Note that if $f:\mathbb{R}^{2}\to \mathbb{R}$ is given by $f(x,y)=xy$, then $f$ is continuous and $A=f^{-1}(\mathbb{R}\setminus\{0\})$. Hence $A$ is open as a preimage of an open set under a continuous function. So $A$ equals its own interior. Moreover, for any point in the plane with either $x=0$ or $y=0$ the open ball $B((x,y),r)$ contains points $(a,b)$ such that $ab\neq 0$. Hence the boundary of $A$ consists of the $x$-axis and the $y$-axis. This leaves the exterioir of $A$ to be empty.
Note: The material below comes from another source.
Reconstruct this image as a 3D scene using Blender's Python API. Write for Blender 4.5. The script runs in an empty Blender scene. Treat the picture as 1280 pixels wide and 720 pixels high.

Note that $B=B(\bar{0},1)\cap \mathbb{Q}^{2}$, where $B(\bar{0},1)$ is the open $1$-radius ball around origin $\bar{0}$. So $B$ is basicly the rational coordinate points of the open unit ball. The interior of $B$ is empty since it contains no open balls: every open ball in $\mathbb{R}^{2}$ contains points with irrational coordinates and with rational coordinates. This being said, every open ball around a point in $C:=\{(x,y):x^{2}+y^{2}\leq 1\}$ has a non-empty intersection with $B$. This implies that $C$ is a subset of $B$'s boundary. Since the interior $B$ is empty then the boundary of $B$ equals its closure $\mathrm{cl}(B)$. Now since $C$ is closed and $B\subset C\subset \mathrm{cl}(B)$ it follows that $C$ is in fact the whole closure (since the closure is the smallest closed set containing $B$), and thus the boundary of $B$ is $C$ as well. Finally, the exterior of $B$ is what is left in $\mathbb{R}^{2}$, i.e. the set $\{(x,y):x^{2}+y^{2}>1\}$.